Nicole Kidman não se parece com Lucille Ball, nem em visual ou voz, mas consegue dar vida à conceção que o guião tem da mulher. As melhores cenas são aquelas em que atriz interpreta atriz, delineando o lado cerebral da comédia. Outra passagem que merece destaque é um monólogo noturno e cansado, quando uma artista reflete sobre o custo do sucesso, sobre a interseção complicada entre o público e o privado. Bardem é menos bem-sucedido no papel de Desi Arnaz, mas o elenco secundário é excelente sem exceção.

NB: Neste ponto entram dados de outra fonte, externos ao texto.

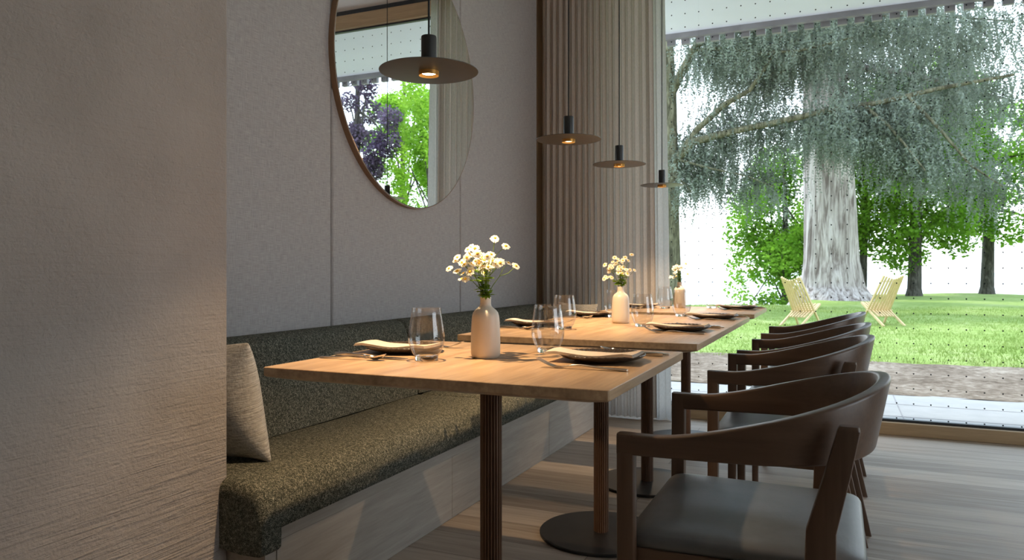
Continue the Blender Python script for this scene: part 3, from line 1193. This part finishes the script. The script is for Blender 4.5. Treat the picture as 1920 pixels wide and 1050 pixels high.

J.K. Simmons conquistou a nomeação para os Óscares, mas diríamos que Nina Arianda e Alia Shawkat são ainda melhores em papéis menores. Se nos concentrarmos exclusivamente no trabalho interpretativo, “Being the Ricardos” até se recomenda. Não diríamos que os atores salvam o filme, mas estão quase lá.

Being the Ricardos, em análise
Being The Ricardos Amazon

Movie title: Being the Ricardos

Date published: 12 de March de 2022

Director(s): Aaron Sorkin

Actor(s): Nicole Kidman, Javier Bardem, J.K. Simmons, Nina Arianda, Tony Hale, Alia Shawkat, Jake Lacy, Clark Gregg

Genre: Drama, Biografia, Histórico, 2021, 131 min

  • Cláudio Alves - 45
  • Rui Ribeiro - 80
63

CONCLUSÃO:

“Being the Ricardos” é mais uma prova que Aaron Sorkin se devia ficar pela escrita pois, quando tem de encarar as responsabilidades de realizador, perdem os filmes qualidade e perde o espetador a paciência. Pelo menos, a sua direção de atores está bem calibrada, até quando as escolhas de casting são dúbias. Nicole Kidman, nomeada para o Óscar de Melhor Atriz, é razão suficiente para tornar o filme em visionamento obrigatório.

O MELHOR: Nicole Kidman e Nina Arianda são as verdadeiras estrelas da fita. Oxalá o filme fosse todo sobre as duas atrizes, sua colaboração profissional e tensões particulares. Não nomearíamos Kidman para o Óscar, mas a indicação também não merece desdém – como sempre, nunca devemos duvidar dos seus talentos.

O PIOR: A estrutura disfuncional, as piadas feias sobre Judy Holliday e aquela deplorável salva de palmas a J. Edgar Hoover.